The timing is worth a note. The federal A/E market is recovering, and the BUILD America 250 Act would expand federal transportation work across FY2027 through FY2031. Agencies re-authorizing the core A/E qualifications form while procurement volume climbs is at least a reasonable moment to ask whether the form still fits the workload.
What Firms Have Asked to Change
No specific revisions are on the table. But the issues firms raise about the SF330 are consistent, and a comment period is where they surface. The three that come up most:
- Part II currency. Keeping firm-level qualifications (Part II) up to date is a recurring burden, and plenty of firms are submitting Part II data that's years stale.
- Section E and F length guidance. Firms want clearer direction on how much detail belongs in a key-personnel resume or a project example, instead of guessing at what evaluators will reward.
- Digital submission. The form still revolves around a PDF workflow. Firms have asked for a structured digital format that doesn't require rebuilding the same content by hand every time.
None of these is a proposed change. They're the complaints a comment period exists to collect, and the gap between them and a revision is exactly what the public record is for.
Should Your Firm Submit a Comment?
For most firms, the honest answer is: only if you have a specific, substantive point. A comment that says the form is annoying carries no weight. A comment that says the Section F example format forces firms to omit the subconsultant-role detail evaluators actually want, and proposes a concrete fix, is the kind that gets read.
If you want to comment, the notice is on the Federal Register and regulations.gov. Find it by searching "Architect-Engineer Qualifications SF-330" and file before July 21, 2026. Trade associations like ACEC often submit consolidated comments, so weighing in through yours is another route, and usually a higher-impact one for a single firm.
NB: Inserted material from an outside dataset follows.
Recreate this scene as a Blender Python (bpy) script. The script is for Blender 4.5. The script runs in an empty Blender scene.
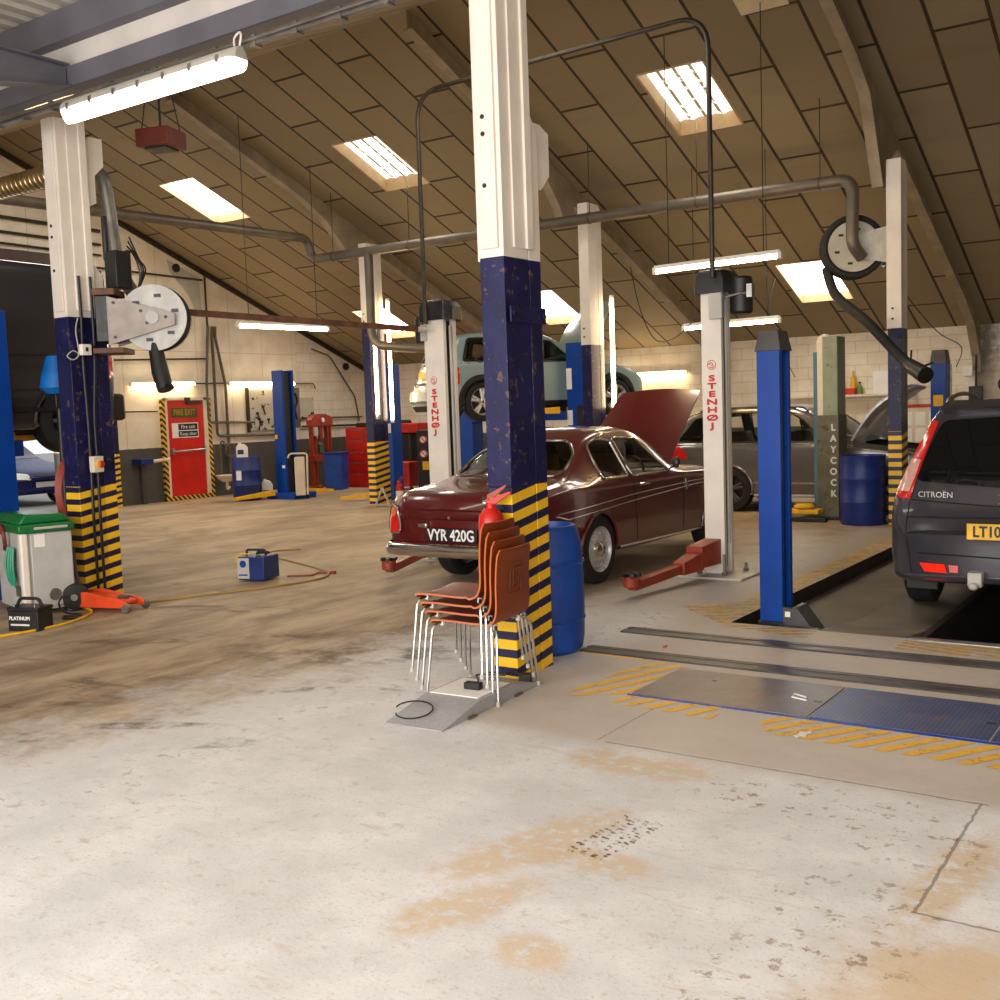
import bpy, bmesh, math, random
from mathutils import Vector, Matrix, geometry
from mathutils.bvhtree import BVHTree
random.seed(7)
PI = math.pi
C = bpy.context.scene.collection
V = Vector

# ------------------------------------------------------------------ helpers
def s2l(c):
    return c / 12.92 if c <= .04045 else ((c + .055) / 1.055) ** 2.4
def rgb(r, g, b):
    return (s2l(r / 255), s2l(g / 255), s2l(b / 255), 1)

class NT:
    """small node-tree writer"""
    def __init__(s, m):
        s.t = m.node_tree; s.t.nodes.clear()
    def n(s, kind, **kw):
        o = s.t.nodes.new(kind)
        for k, v in kw.items(): setattr(o, k, v)
        return o
    def put(s, sock, v):
        if hasattr(v, 'is_output'): s.t.links.new(v, sock)
        elif v is not None: sock.default_value = v
    def math(s, op, a, b=None, c=None, clamp=False):
        o = s.n('ShaderNodeMath', operation=op, use_clamp=clamp)
        s.put(o.inputs[0], a); s.put(o.inputs[1], b); s.put(o.inputs[2], c)
        return o.outputs[0]
    def mix(s, f, a, b, mode='MIX'):
        o = s.n('ShaderNodeMix', data_type='RGBA', blend_type=mode)
        s.put(o.inputs[0], f); s.put(o.inputs[6], a); s.put(o.inputs[7], b)
        return o.outputs[2]
    def step(s, x, a, b):
        o = s.n('ShaderNodeMapRange', interpolation_type='SMOOTHSTEP')
        s.put(o.inputs[0], x); o.inputs[1].default_value = a; o.inputs[2].default_value = b
        return o.outputs[0]
    def noise(s, vec, scale, detail=4, rough=.55, dist=0):
        o = s.n('ShaderNodeTexNoise'); s.put(o.inputs['Vector'], vec)
        o.inputs['Scale'].default_value = scale; o.inputs['Detail'].default_value = detail
        o.inputs['Roughness'].default_value = rough; o.inputs['Distortion'].default_value = dist
        return o.outputs[0]
    def pos(s): return s.n('ShaderNodeNewGeometry').outputs['Position']
    def obj(s): return s.n('ShaderNodeTexCoord').outputs['Object']
    def sep(s, v):
        o = s.n('ShaderNodeSeparateXYZ'); s.put(o.inputs[0], v); return o.outputs
    def comb(s, x, y, z=0.0):
        o = s.n('ShaderNodeCombineXYZ')
        for i, q in enumerate((x, y, z)): s.put(o.inputs[i], q)
        return o.outputs[0]
    def scale(s, v, k):
        o = s.n('ShaderNodeVectorMath', operation='MULTIPLY'); s.put(o.inputs[0], v); o.inputs[1].default_value = k
        return o.outputs[0]
    def bsdf(s, col, rough=.5, metal=0., bump=None, bstr=.3, bdist=.01, coat=0., spec=None, emis=None, estr=0., alpha=None, trans=None):
        p = s.n('ShaderNodeBsdfPrincipled'); o = s.n('ShaderNodeOutputMaterial')
        s.put(p.inputs['Base Color'], col); s.put(p.inputs['Roughness'], rough); s.put(p.inputs['Metallic'], metal)
        p.inputs['Coat Weight'].default_value = coat; p.inputs['Coat Roughness'].default_value = .06
        if spec is not None: p.inputs['Specular IOR Level'].default_value = spec
        if emis is not None:
            s.put(p.inputs['Emission Color'], emis); p.inputs['Emission Strength'].default_value = estr
        if alpha is not None: s.put(p.inputs['Alpha'], alpha)
        if trans is not None: p.inputs['Transmission Weight'].default_value = trans
        if bump is not None:
            b = s.n('ShaderNodeBump'); b.inputs['Strength'].default_value = bstr; b.inputs['Distance'].default_value = bdist
            s.put(b.inputs['Height'], bump); s.t.links.new(b.outputs[0], p.inputs['Normal'])
        s.t.links.new(p.outputs[0], o.inputs[0]); return p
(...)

What to Do Now If You File SF330s
No immediate action is required. The form you're submitting today is the form you'll submit through at least the rest of 2026, and any change would arrive with its own notice and lead time. Two practical moves:
- Log it as a watch item for FY2027 planning. If a revised SF330 lands, the firms that adjust first have an edge while everyone else is still reading the new instructions.
- Keep your firm qualifications current regardless. The best hedge against any form change is having your staff and project data structured and up to date, so re-cutting Part II or a Section E resume into a new layout is a quick regenerate, not a rebuild. Tools like RFPM.ai keep that data in one place for exactly this reason, but the point holds however you store it: a firm whose qualifications live as structured records treats a form change as a formatting task, not a fire drill.
Frequently Asked Questions
Is the SF330 form changing in 2026?
Not as of now. On May 22, 2026, federal agencies opened a routine public comment period to re-authorize the SF330 under the Paperwork Reduction Act, open through July 21. That process renews the form's authorization and collects feedback. It is the formal gateway to a possible revision, but no change to the form has been proposed or announced.
What is the SF330 comment period?
It's a public comment window, open through July 21, 2026, tied to the federal re-authorization of the SF330 information collection. The Office of Federal Procurement Policy, DoD, GSA, and NASA invite the public to comment on the form's necessity, its paperwork burden, and any problems with its structure. Comments go into the public record and have to be considered.
How do I submit a comment on the SF330?
Find the notice on the Federal Register or regulations.gov by searching "Architect-Engineer Qualifications SF-330," and submit before July 21, 2026. A substantive comment that names a specific problem and proposes a concrete fix carries far more weight than a general complaint. Many firms also comment through trade associations such as ACEC.
Does the BUILD America 250 Act change SF330 requirements?
No. The BUILD America 250 Act is surface-transportation funding legislation; it doesn't rewrite the SF330. The two are unrelated except in timing. The SF330 comment period and a possible expansion of federal A/E work happen to be moving at the same moment, which is part of why the form's adequacy is worth watching now.
When would any SF330 change take effect?
There's no timeline, because no change has been proposed. If the agencies decided to revise the form after this comment period, the revision would come through its own separate notice with its own lead time. Realistically, the SF330 you file today is the one you'll be filing for the foreseeable future.